Pennsylvania Nat'l Mut. v. Gartelman, supra, involved a policy endorsement to the compulsory UM coverage which provided that the insurance did not apply to bodily injury to an insured while occupying a vehicle owned by the named insured or any relative resident in the same household. The insured under that policy was injured while operating an uninsured vehicle owned by her husband with whom she resided. The statute compelling UM coverage then in effect permitted an exclusion from UM coverage for any insured who at the time of the accident was "operating or riding in an uninsured motor vehicle owned by him." The Court held that the policy endorsement excluding coverage for a vehicle owned by the insured's husband conflicted with the authorized exclusions from compulsory UM coverage required by the statute and was therefore invalid. And in State Farm v. Md. Auto. Ins. Fund, supra, the Court held that a policy providing compulsory UM insurance which required, as a prerequisite to coverage, that there by physical contact between the insured and the unidentified vehicle causing the insured's injury was contrary to the statutorily permissive exclusions from UM coverage. In each of these cases the Court of Appeals reasoned that the policy exclusion from UM coverage in question was not authorized by the legislative design of this compulsory coverage. In the case sub judice quite the contrary situation is presented. In Art. 48A, § 541(c)(2)(i) the General Assembly has unambiguously permitted an insurer to exclude from UM coverage "[t]he named insured ... when occupying, ... an uninsured motor vehicle that is owned by the named insured...." Given such statutory language, we are not at liberty to insert or delete words to ascertain a legislative intention different from its clear meaning. Jones v. State, 304 Md. 216, 220, 498 A.2d 622 (1985). Plainly, Provident acted upon that authorization in providing UM coverage to McBride which excluded coverage for an uninsured motor vehicle "owned or furnished or available for ... regular use" by McBride. Consequently, we hold that McBride was excluded from UM coverage under Provident's policy.
JUDGMENT REVERSED;
CASE REMANDED FOR ENTRY OF A DECLARATION CONSISTENT WITH THIS OPINION.
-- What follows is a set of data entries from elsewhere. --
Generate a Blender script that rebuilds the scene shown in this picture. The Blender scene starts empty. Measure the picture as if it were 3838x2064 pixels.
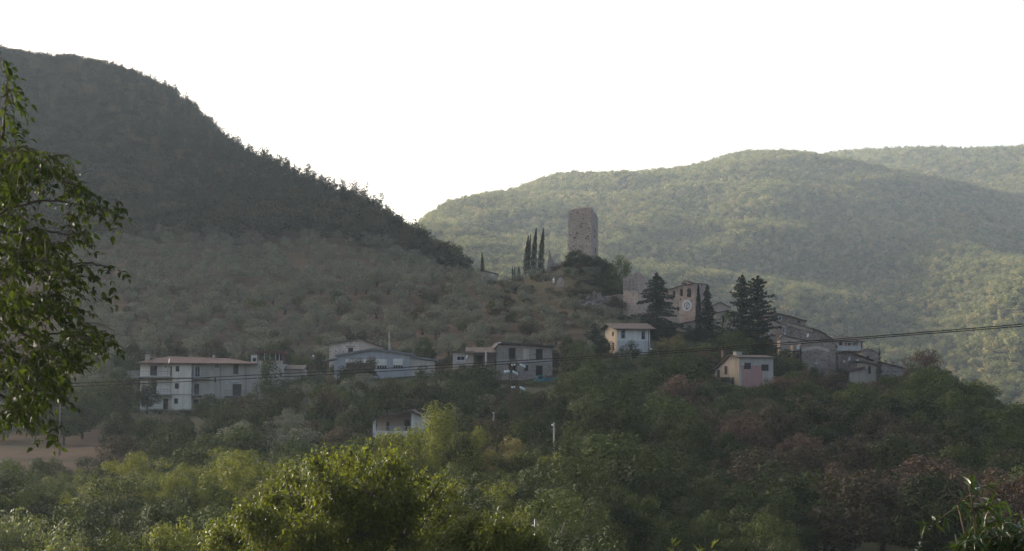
import bpy, math, random
import numpy as np
from mathutils import Vector, Matrix
random.seed(11)
SC = bpy.context.scene
COL = SC.collection
# ------------------------------------------------------------------ camera
F, PX, PY = 8312.0, 1919.0, 1032.0
PITCH = math.atan((1500 - PY) / F)
CP, SP = math.cos(PITCH), math.sin(PITCH)
def at(x, y, d):
    "point on the ray through photo position x, y whose distance north of the viewer is d"
    xc, yc = (x - PX) / F, (PY - y) / F
    fy = CP - SP * yc
    return Vector((d * xc / fy, d, d * (SP + CP * yc) / fy))
def zy(y, d):
    yc = (PY - y) / F
    return d * (SP + CP * yc) / (CP - SP * yc)
def project(p):
    w = p[1] * CP + p[2] * SP
    return PX + F * p[0] / w, PY - F * (-p[1] * SP + p[2] * CP) / w
cam = bpy.data.cameras.new("camera")
cam.sensor_width = 36.0
cam.lens = F / 3838 * 36.0
cam.clip_start = 0.2
cam.clip_end = 20000
camo = bpy.data.objects.new("camera", cam)
COL.objects.link(camo)
camo.rotation_euler = (math.pi / 2 + PITCH, 0, 0)
SC.camera = camo
# ------------------------------------------------------------------ light
SUN_AZ, SUN_EL = math.radians(-50), math.radians(17)
w = bpy.data.worlds.new("World")
SC.world = w
w.use_nodes = True
nt = w.node_tree
nt.nodes.clear()
sky = nt.nodes.new("ShaderNodeTexSky")
sky.sky_type = 'NISHITA'
sky.sun_disc = False
sky.sun_elevation = SUN_EL
sky.sun_rotation = SUN_AZ
sky.air_density, sky.dust_density, sky.ozone_density = 0.66, 5.5, 0.4
bg = nt.nodes.new("ShaderNodeBackground")
bg.inputs[1].default_value = 0.15
wo = nt.nodes.new("ShaderNodeOutputWorld")
nt.links.new(sky.outputs[0], bg.inputs[0])
nt.links.new(bg.outputs[0], wo.inputs[0])
sun = bpy.data.lights.new("sun", 'SUN')
sun.energy = 5.0
sun.angle = math.radians(0.5)
sun.color = (1.0, 0.90, 0.74)
suno = bpy.data.objects.new("sun", sun)
COL.objects.link(suno)
sd = Vector((math.sin(SUN_AZ) * math.cos(SUN_EL), math.cos(SUN_AZ) * math.cos(SUN_EL), math.sin(SUN_EL)))
suno.rotation_euler = sd.to_track_quat('Z', 'Y').to_euler()
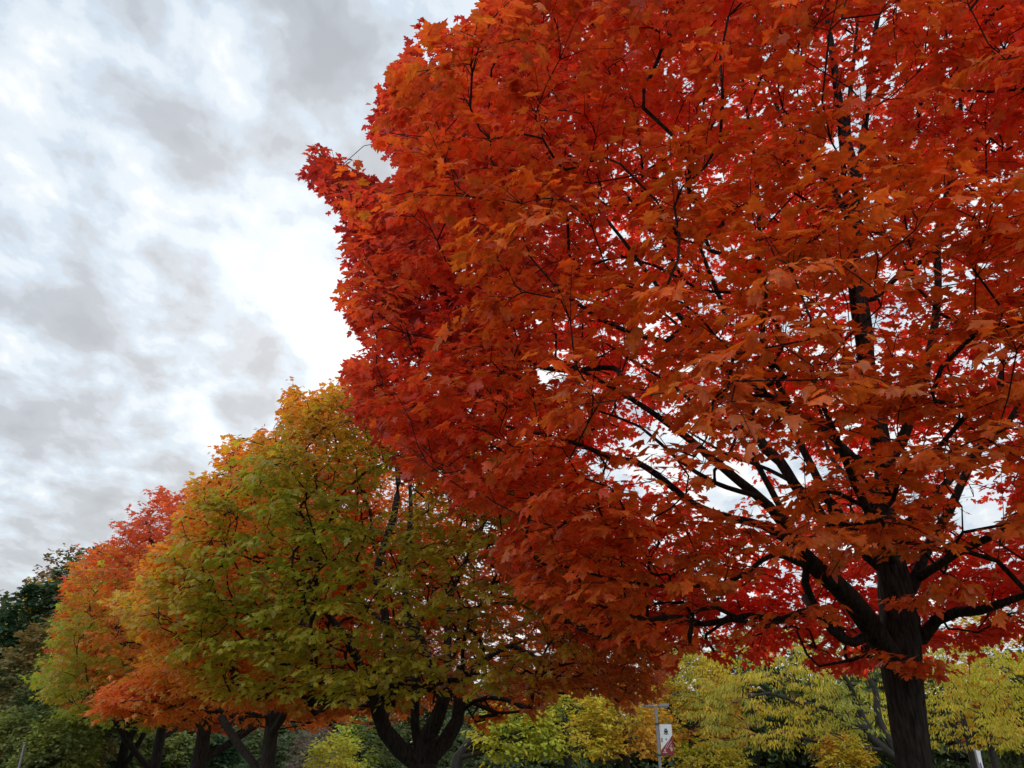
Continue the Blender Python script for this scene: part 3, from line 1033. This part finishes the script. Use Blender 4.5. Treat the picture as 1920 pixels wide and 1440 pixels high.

COSTS TO BE DIVIDED BETWEEN THE APPELLANT AND THE APPELLEES.
NOTES
[1] It is conceded that if the Provident policy provides twenty thousand dollars of liability coverage, no more no less, the Atlanta Casualty policy comes in to the extent of its limits before the uninsured/underinsured issue arises.
[2] Md. Rule 1085
This Court will not ordinarily decide any point or question which does not plainly appear by the record to have been tried and decided by the lower court; but where a point or question of law was presented to the lower court and a decision of such point or question of law by this Court is necessary or desirable for the guidance of the lower court or to avoid the expense and delay of another appeal to this Court, such point or question of law may be decided by this Court even though not decided by the lower court. Where jurisdiction cannot be conferred on the Court by waiver or consent of the parties, a question as to the jurisdiction of the lower court may be raised and decided in this Court whether or not raised and decided in the lower court.